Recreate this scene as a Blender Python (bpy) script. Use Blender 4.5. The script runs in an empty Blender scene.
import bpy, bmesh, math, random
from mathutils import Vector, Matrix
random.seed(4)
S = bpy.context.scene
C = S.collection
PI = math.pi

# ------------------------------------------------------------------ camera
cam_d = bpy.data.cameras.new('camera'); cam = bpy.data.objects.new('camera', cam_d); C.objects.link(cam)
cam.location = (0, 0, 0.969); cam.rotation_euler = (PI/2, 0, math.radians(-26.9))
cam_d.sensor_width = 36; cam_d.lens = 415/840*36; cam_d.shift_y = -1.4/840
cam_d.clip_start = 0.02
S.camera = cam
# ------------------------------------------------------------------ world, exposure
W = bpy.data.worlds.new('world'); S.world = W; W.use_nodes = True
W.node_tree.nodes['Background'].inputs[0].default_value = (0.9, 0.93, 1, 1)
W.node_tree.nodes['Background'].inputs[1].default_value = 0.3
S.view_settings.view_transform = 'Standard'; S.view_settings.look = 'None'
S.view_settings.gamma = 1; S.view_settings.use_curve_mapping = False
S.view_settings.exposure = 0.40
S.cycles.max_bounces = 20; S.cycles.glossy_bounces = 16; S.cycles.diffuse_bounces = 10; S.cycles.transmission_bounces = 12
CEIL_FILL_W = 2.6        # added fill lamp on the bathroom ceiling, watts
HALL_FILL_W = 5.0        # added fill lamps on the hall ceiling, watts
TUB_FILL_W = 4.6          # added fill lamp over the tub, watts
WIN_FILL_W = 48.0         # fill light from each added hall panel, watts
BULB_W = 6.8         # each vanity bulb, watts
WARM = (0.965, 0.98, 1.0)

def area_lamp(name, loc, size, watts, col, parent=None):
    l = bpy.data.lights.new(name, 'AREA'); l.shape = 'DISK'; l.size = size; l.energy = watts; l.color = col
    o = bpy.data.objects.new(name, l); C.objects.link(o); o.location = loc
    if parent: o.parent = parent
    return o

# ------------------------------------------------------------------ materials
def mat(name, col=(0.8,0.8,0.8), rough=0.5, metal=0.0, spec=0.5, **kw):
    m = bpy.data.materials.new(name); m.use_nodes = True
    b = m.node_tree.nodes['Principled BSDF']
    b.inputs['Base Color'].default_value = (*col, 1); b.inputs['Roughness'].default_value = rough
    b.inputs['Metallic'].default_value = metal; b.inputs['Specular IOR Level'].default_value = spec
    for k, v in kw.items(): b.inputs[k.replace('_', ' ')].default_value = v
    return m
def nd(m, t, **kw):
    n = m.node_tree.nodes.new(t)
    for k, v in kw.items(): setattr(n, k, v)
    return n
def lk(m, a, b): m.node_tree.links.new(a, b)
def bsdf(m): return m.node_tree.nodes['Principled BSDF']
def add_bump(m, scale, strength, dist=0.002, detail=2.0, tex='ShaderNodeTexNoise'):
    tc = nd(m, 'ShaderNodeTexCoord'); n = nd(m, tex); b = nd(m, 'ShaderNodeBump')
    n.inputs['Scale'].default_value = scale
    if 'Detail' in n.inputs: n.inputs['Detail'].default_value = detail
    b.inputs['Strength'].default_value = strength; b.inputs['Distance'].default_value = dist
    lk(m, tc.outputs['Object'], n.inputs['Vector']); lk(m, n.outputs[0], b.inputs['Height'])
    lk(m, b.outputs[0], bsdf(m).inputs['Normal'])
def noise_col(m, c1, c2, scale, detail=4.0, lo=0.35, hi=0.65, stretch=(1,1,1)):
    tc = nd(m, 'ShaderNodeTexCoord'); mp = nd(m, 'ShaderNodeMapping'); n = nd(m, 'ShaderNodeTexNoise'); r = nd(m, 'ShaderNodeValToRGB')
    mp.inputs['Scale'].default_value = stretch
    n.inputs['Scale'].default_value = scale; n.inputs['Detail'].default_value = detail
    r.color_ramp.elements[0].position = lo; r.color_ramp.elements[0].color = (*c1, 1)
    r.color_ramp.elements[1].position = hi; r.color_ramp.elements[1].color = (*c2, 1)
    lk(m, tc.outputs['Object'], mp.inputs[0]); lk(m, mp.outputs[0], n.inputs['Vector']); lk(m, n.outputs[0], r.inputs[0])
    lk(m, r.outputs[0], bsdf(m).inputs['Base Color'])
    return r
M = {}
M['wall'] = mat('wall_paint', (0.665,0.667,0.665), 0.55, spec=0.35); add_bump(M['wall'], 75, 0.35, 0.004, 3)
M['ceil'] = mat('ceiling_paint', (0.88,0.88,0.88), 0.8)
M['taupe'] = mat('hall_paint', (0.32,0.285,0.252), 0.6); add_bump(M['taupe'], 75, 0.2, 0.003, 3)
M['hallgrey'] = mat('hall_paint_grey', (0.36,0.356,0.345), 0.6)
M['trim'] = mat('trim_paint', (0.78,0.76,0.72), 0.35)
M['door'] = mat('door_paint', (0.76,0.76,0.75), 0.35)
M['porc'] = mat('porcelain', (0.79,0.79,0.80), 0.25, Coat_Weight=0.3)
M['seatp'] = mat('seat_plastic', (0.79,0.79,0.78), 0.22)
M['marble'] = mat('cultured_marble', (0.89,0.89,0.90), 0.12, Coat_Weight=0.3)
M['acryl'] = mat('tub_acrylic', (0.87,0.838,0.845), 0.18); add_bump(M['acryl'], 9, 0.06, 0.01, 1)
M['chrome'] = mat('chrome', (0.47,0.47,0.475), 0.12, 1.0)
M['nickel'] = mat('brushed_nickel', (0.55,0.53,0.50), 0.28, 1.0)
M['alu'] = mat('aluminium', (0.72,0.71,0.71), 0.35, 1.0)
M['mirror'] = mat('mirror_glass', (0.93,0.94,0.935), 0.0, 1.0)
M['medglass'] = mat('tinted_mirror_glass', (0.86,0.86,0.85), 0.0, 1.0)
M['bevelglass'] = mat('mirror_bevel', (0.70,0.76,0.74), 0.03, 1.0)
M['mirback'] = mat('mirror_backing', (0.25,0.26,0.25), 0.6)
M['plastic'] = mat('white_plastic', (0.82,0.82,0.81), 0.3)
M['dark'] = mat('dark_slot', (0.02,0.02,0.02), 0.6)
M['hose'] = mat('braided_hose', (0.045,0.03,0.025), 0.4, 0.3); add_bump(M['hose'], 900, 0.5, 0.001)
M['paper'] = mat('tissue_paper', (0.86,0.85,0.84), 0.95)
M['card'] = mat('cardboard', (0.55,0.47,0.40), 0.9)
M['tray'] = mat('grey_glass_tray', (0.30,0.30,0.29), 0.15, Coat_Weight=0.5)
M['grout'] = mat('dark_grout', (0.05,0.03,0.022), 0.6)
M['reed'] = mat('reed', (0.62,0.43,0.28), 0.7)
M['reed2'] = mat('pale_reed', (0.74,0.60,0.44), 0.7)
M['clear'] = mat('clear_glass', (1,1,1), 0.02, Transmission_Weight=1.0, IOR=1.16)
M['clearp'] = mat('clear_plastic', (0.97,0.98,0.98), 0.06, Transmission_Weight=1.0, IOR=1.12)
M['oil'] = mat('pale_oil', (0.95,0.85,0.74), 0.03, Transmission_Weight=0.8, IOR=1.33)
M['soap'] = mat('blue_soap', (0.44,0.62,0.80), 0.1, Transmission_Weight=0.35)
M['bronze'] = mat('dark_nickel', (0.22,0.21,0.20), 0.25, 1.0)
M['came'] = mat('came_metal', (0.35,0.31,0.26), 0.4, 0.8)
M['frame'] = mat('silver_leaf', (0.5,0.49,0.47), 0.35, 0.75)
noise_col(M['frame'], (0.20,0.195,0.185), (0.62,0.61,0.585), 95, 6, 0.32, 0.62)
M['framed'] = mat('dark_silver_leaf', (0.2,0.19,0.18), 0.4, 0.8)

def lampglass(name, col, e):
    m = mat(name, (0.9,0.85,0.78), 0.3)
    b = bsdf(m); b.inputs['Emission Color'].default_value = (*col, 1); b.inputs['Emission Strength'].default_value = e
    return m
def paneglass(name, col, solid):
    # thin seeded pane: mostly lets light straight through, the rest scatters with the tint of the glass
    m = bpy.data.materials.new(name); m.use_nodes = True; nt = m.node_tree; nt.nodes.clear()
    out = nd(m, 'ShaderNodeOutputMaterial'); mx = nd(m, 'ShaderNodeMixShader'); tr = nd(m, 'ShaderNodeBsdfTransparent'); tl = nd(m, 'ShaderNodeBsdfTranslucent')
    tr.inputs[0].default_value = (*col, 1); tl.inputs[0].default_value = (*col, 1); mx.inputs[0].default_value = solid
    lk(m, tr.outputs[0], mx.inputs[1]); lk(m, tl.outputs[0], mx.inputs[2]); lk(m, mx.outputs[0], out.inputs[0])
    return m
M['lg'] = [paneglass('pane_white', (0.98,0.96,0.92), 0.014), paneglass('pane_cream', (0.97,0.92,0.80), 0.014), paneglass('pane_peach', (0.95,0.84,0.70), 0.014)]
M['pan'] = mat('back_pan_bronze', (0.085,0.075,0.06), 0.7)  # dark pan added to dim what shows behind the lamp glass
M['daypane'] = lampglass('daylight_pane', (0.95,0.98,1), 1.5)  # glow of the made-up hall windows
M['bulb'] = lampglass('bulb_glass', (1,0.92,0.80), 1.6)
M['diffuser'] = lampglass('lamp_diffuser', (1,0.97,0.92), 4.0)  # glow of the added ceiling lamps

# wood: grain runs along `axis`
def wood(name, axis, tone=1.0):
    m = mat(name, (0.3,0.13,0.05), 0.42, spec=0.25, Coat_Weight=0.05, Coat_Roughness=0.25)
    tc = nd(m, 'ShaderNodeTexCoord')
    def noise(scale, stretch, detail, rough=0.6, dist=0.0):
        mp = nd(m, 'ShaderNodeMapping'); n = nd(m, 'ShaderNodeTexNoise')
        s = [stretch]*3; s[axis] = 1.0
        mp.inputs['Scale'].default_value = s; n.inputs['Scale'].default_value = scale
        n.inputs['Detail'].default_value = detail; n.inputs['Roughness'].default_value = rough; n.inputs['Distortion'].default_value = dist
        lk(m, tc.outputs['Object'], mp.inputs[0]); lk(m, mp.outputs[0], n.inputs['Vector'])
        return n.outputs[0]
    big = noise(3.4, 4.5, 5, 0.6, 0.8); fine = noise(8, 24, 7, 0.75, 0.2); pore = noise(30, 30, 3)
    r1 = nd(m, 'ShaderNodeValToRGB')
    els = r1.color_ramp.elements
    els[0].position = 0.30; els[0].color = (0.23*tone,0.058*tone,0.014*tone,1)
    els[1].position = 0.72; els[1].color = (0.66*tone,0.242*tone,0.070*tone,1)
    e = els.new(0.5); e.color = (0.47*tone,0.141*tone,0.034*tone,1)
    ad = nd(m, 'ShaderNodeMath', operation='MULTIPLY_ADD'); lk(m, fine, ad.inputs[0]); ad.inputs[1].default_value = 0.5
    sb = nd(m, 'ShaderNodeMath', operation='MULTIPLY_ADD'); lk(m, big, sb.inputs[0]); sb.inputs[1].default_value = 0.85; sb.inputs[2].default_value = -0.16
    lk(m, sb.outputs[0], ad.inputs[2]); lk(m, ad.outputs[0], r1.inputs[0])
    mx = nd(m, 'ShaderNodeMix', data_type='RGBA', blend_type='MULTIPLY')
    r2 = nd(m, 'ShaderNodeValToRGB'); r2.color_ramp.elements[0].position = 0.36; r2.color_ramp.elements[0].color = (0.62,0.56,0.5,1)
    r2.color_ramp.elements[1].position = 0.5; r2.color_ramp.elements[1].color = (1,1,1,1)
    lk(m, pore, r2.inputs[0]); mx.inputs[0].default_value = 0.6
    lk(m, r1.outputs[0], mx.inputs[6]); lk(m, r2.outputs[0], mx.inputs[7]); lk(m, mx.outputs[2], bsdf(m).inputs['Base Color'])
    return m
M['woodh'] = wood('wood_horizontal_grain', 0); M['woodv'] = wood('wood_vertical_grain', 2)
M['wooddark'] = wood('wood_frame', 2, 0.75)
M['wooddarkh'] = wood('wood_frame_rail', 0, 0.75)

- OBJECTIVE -
Print, unaltered, every line from the beginning of the material down to the line with "PI = math.pi".

- TASK RESULT -
Recreate this scene as a Blender Python (bpy) script. Use Blender 4.5. The script runs in an empty Blender scene.
import bpy, bmesh, math, random
from mathutils import Vector, Matrix
random.seed(4)
S = bpy.context.scene
C = S.collection
PI = math.pi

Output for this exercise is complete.